Amal Jamal was quoted two years ago in an Al-Jazeera article, titled “Israel celebrates ‘pyrrhic’ victory as it turns 70,” that “This is more like a pyrrhic victory… Israel has won this round of the battle, but at a price it probably can’t afford in the coming rounds.”  

Gershon Shafir was very critical last year of the publication of a pro-Israel journal affiliated with the Association for Israel Studies titled “Word Crime.” He wrote: “This attempt to suppress critical voices and dissenting views within the [association] is a microcosm of the larger assault on liberal voices and institutions in Israel… The term ‘word crimes’ echoes accusations hurled at ‘the criminals of Oslo,’ while the claim of reclaiming parallels the attempted delegitimation of political opposition. Ironically, the [association] itself was created with the aim of procuring a forum where Israel may be analyzed with the tools common to the social sciences and humanities, to free the study of Israel from the bonds of political loyalty and subservience in which it was enmeshed. That accomplishment, academic autonomy, is threatened now by the repoliticization of the study of Israel through the criminalization of scholarship and assault on academic freedom.”  

Dahlia Scheindlin wrote a 2015 piece, “No, BDS does not unfairly ‘single out’ Israel.” 

Menachem Mautner wrote in 2006 that: “Israel’s definition as a ‘Jewish and democratic state’ does not allow for granting somewhere a space within the definition of Israel’s national identity, to the Arab citizens. This definition excludes the Arab citizens of the state from the national identity of the state.”

Israel Studies has been hijacked by anti-Israel activists before. To recall, in 2002, Prof. Oren Yiftachel was selected to become the first Helen Diller Foundation Visiting Professor at the UC Berkeley Center for Middle Eastern Studies. As reported by Martin Kramer at the time, “Yiftachel was the kind of Israeli that an Edward Said-boosting, Saudi-connected Middle East center could not only tolerate, but embrace.”  

Waxman had a chance to fulfill his promises of producing a balanced discourse on Israel.  However, his pick of panelists indicates that balance and moderation was the last thing on his mind.   This should come as no surprise given the so-called “cancel culture” in the universities, a practice that blocks voices not compatible with the Neo-Marxist, critical hegemony.

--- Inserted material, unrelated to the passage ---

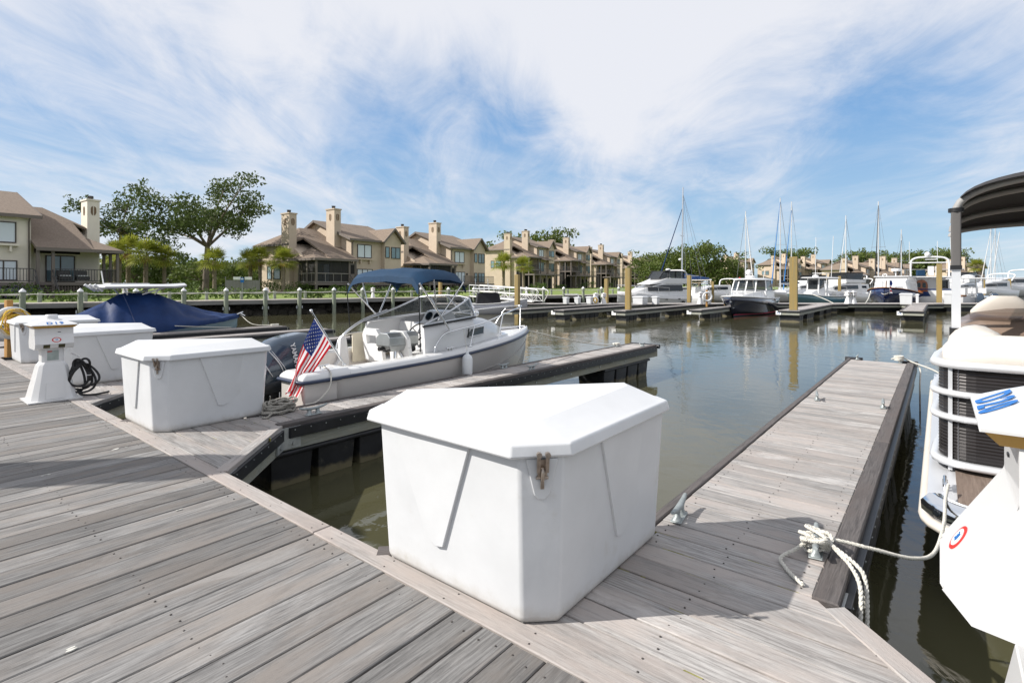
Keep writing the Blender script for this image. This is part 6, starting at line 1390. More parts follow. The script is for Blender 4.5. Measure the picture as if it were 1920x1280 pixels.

https://www.international.ucla.edu/israel/article/232470

Democracy in Israel: Past, Present and Future
A research colloquium organized by the UCLA Y&S Nazarian Center for Israel Studies and co-sponsored by The Sady and Ludwig Kahn Chair in Jewish History at UCLA.
The colloquium will bring together an invited group of scholars from diverse disciplines – History, Law, Political Science, Sociology, and Philosophy – to present and discuss critical topics of democracy in Israel. The final papers resulting from the research meetings are to be published in an edited volume.
Colloquium Moderators:
Dov Waxman (https://www.international.ucla.edu/israel/person/2520) and David Myers (https://history.ucla.edu/faculty/david-myers)
Coordinator:
Liron Lavi (https://www.international.ucla.edu/israel/person/1745)
Presented remotely via Zoom

Past
January 14, 2021 – 10:00 AM – 12:00 PM (Pacific Time)
Presenting Scholars:
1. Areej Sabbagh-Khoury, Department of Sociology and Anthropology, The Hebrew University of Jerusalem.
2. Dmitry Shumsky, Department of Jewish History and Contemporary Jewry, The Hebrew University ofJerusalem.
3. Alexander Kaye, Department of Near Eastern and Judaic Studies, Brandeis University.
Discussant:
Liora Halperin, Department of History, University of Washington.

Present
March 11, 2021 – 9:00 AM – 11:00 AM (Pacific Time)
Presenting Scholars:
1. Dani Filc, Department of Politics and Government, Ben Gurion University of the Negev.
2. Amal Jamal, School of Political Science, Tel Aviv University.
3. Dahlia Scheindlin, The Century Foundation.
Discussant:
Gershon Shafir, Department of Sociology, University of California San Diego.

Future
May 13, 2021 – 9:00 AM – 11:00 AM (Pacific Time)
Presenting Scholars:
1. Julie Cooper, School of Political Science, Tel Aviv University.
2. Ameer Fakhoury, Department of Sociology and Anthropology, University of Haifa.
3. Menachem Mautner, The Buchmann Faculty of Law, Tel Aviv University.
Discussant:
Suzanne Stone, Center for Jewish Law and Contemporary Civilization.